Streaming: Amazon Prime

Run Time: 1 hr 32 min 

Category: Informational 

It is time we talk about fashion. 

With the current climate crisis, I think it is incredibly important that when discussing environmental issues, we discuss the fashion industry, an industry responsible for a large portion of the earth’s pollution. 

‘The True Cost’ was one of the first documentaries I watch and felt like I had learned something. It feels like every question you could have while watching is somehow answered. 

I think this film is really important for everyone to watch because everyone is involved somehow. When people think about the fashion industry, they tend to think of a very feminine, female-dominated world. 

This film, made by two men, shows that cannot be more wrong. This is a systematic issue from the top all the way to the bottom. 

The film travels across the globe, bringing viewers into factories in Bangladesh and India, showcasing the terrible working conditions people, mainly women, are suggested to. 

Not only that, but the fashion industry is the second leading cause of pollution, after the oil industry, according to the film, yet do you hear people talking about how bad fast fashion is for the earth? 

That cute outfit you just bought from H&M, or even just the socks on your feet contributed to the global climate crisis. If you’re a person who owns a metal straw because it’s going to save the turtles, then you should also be smart about where you buy your clothes from in order to save the planet. 

This film, although informative, is also really defeating at times.
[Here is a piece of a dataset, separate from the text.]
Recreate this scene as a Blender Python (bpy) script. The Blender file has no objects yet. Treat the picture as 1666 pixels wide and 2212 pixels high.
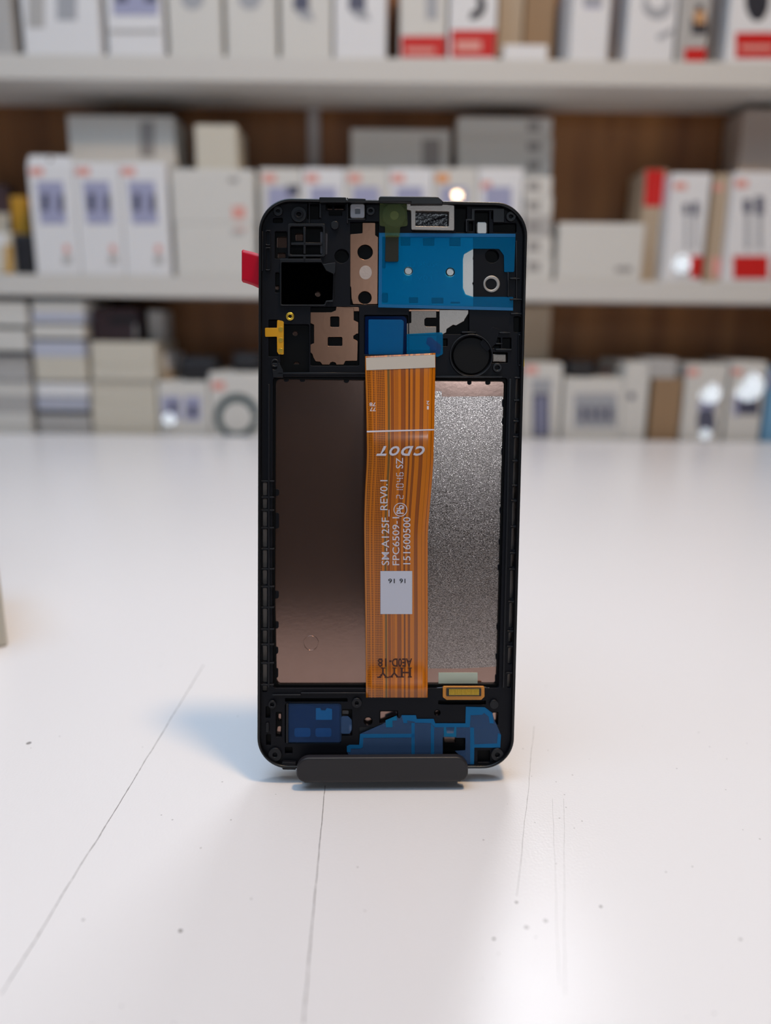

It makes you feel like there is nothing you can do to make a change. At one point, the filmmakers point out how even shopping at thrift stores, something that makes people feel like they’re making a difference is also harmful to developing countries. 

So, what do we do? The easiest answer is to stop shopping at fast fashion stores and start supporting local thrift stores. Of course, how do you do that when most clothing comes from fast fashion. I don’t know the answer, but I do know that we can all be a little more conscientious of our choices. 

This is a long process that isn’t going to change overnight. But if we keep making noise, there is bound to be change.